“He Pulls a Knife, You Pull a Gun”

Wyatt notes how the Philadelphia Police are responding to knife attacks against officers now. With hot lead. This makes me wonder what the policy was before? It’s extremely difficult to tangle with someone wielding a knife without getting yourself cut or stabbed. Wyatt mentions, “Take this as another example of ‘the militarization of the police’ if you will, but most of us want to go home to our families.”

When I think militarization of police, I think of things like this. Shooting people threatening others with knives should be standard procedure.

11 thoughts on ““He Pulls a Knife, You Pull a Gun””

  1. +1, a knife is a deadly weapon.
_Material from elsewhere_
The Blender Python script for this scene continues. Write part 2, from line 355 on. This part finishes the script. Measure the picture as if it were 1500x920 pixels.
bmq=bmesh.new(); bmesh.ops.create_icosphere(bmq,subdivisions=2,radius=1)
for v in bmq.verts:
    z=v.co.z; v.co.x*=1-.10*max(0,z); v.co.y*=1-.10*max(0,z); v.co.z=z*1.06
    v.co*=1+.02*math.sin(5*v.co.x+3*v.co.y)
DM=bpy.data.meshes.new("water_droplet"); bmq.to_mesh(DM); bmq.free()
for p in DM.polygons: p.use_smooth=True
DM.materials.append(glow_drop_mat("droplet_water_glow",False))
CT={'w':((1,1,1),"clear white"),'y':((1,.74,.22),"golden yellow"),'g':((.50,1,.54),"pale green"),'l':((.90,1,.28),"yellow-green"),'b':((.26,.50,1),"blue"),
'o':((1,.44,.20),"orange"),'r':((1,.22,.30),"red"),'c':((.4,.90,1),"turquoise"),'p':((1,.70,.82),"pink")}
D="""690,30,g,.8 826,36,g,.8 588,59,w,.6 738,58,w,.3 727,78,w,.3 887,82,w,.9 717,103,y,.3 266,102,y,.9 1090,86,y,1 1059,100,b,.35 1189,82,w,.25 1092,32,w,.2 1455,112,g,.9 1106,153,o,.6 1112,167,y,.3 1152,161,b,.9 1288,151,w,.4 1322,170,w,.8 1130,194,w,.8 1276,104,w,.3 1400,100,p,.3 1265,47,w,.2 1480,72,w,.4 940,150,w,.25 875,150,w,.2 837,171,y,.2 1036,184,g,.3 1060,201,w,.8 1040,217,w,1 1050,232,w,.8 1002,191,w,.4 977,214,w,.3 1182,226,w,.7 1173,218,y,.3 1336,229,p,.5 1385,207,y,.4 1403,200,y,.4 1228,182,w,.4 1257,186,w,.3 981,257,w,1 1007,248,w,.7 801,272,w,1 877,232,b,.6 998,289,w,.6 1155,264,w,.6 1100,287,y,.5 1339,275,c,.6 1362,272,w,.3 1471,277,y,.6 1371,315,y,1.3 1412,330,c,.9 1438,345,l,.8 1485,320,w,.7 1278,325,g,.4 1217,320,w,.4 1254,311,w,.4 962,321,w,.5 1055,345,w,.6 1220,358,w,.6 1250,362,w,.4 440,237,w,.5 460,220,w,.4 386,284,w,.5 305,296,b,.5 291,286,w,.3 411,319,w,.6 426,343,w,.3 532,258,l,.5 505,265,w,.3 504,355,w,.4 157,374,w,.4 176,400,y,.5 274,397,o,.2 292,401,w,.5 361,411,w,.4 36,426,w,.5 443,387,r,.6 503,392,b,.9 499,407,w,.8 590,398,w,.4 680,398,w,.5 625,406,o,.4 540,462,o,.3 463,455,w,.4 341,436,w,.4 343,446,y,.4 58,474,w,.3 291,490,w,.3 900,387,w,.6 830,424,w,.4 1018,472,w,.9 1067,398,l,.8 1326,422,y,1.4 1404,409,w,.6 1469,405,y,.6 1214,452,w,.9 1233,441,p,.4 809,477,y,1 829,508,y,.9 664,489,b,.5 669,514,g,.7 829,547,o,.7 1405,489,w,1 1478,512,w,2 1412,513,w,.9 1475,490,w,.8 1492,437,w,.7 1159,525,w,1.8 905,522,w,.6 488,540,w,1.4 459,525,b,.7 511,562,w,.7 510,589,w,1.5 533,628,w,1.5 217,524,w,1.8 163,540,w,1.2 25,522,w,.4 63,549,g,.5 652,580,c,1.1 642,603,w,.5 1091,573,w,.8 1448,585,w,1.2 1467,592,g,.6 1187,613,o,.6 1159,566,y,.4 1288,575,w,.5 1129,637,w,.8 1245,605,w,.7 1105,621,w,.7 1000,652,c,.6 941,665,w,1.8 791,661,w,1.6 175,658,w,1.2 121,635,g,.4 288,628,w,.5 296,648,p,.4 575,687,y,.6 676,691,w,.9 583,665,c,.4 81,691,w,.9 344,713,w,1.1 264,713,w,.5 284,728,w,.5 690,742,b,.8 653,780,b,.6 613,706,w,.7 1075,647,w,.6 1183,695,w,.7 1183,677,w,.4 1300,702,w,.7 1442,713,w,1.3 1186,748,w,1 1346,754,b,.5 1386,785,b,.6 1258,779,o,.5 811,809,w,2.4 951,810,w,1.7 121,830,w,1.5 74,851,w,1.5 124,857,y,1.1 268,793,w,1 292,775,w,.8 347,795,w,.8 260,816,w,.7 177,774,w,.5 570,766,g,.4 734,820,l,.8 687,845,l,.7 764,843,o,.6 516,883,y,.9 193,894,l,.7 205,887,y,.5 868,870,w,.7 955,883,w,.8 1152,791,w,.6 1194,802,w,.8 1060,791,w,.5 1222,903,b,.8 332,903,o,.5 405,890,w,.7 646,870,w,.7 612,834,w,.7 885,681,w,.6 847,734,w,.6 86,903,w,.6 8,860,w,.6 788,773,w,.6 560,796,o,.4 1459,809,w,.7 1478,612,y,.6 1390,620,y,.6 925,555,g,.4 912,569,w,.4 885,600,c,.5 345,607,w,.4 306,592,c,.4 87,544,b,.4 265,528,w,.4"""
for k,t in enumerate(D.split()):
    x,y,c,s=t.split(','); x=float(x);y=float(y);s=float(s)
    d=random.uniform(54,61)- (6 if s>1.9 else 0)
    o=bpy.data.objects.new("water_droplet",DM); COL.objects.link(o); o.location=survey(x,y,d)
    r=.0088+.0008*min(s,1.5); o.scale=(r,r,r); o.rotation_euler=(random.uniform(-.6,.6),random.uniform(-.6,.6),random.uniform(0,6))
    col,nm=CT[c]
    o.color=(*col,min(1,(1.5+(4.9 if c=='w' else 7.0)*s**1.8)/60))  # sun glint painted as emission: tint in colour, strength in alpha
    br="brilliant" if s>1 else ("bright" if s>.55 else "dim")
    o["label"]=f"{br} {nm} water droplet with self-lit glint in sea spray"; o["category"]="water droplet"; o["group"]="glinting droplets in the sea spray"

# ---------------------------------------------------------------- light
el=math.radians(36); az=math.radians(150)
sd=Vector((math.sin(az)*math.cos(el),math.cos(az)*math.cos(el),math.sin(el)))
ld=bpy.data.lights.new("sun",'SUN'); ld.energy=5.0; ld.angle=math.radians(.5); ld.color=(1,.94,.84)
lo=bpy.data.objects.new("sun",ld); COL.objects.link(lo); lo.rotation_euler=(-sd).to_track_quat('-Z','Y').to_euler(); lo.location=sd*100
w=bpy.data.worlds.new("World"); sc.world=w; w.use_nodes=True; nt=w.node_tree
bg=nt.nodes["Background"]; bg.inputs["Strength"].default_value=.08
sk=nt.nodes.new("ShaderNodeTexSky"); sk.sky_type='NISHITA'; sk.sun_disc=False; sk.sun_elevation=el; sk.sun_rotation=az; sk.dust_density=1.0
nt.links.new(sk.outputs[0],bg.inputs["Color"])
Somebody wields a deadly weapon towards an officer or an innocent civilian, time to start catching lead!

  2. I always operated under the notion that stabbing a police officer is something that will get you killed.

  3. Originally taught from past experience but now confirmed by academic research, an average person can close a distance of 21 ft before a trained person can draw and fire. Thus if someone with a knife moves toward you at 21 ft or closer, you should already be on target and firing.

    The incident at the post sounds like it went deadly at close quarters but why go through the Taser. A Taser is not a defensive weapon against a deadly force attack. It is in the force continuum for non-compliance not for defense.

  4. Personally I don’t bat an eye if a cop plugs someone coming at them with a potentially deadly weapon of any type: knife, club, broken bottle, etc…

    Come to think of it, it doesn’t bother me when the average citizen gives someone attempting to assault them high velocity lead poisoning either.

  5. In philly, there’s an urban legend that guns “kill people”. The people there, the ones involved in this situation in particular, need to take notice that a scary, evil gun saved the lives of police officers as well as theirs.

  6. I agree Sebastian, I can’t believe this wasn’t always police procedure. A knife attack is absolutely deadly force and should be responded to appropriately.

  7. JKB, a Taser should not be used for non-compliance. It should be used only as a less-lethal means of self defense. The fact that they are widely used in that manner doesn’t make it right.

    Sebastian, I think he’s setting up a bit of a straw man if he thinks civil liberties advocates like us are worried about cops shooting people in justifiable self-defense.

  8. “Pull a knife, be prepared to be shot.”

    That goes for ANYONE, cop or not.

    This isn’t “police militarization” — it’s commonsense. Don’t get me started on ACTUAL police militarization…

  9. Back in the 80’s, there was a big deal about the “he’s only got a knife” BS.

    Even as a a kid, I thought “Well, what else would a cop do? Stand there and let himself be stabbed? Run away? How does that help enforce the law?”

    IIRC it started in NYC with a dictate to cops that they- quote- “respond to force with EQUAL or LESSER force.”

    It was this thinking that prompted Tueller to show the world the 21 ft rule.

    Sadly many people are confused about this. The Tueller drill was to show someone their own reaction time, and how dangerous a threat can be and distances one “might think” are safe.

    The problem is the Stupid Gun Writers played the drill up as a tactic and then bragged about how anybody who is somebody can double tap in 1.5 seconds or less.

    BUT the only way they can do that is to ignore the OOD of the OODA loop. Observe, Orient, Decide, Act. The posers just prep for the buzzer and then act without any decision delay.

    A knife isn’t faster that a gun but an attacker cab pull, and use, a knife faster than the defender can respond.

    Note: a proper Tueller Drill has people in condition Orange. You know you are going to be attacked, you just don’t know when.

  10. Been shot, been cut at and didn’t have a gun. Next cutting, I’m gonna be all over it with the .45.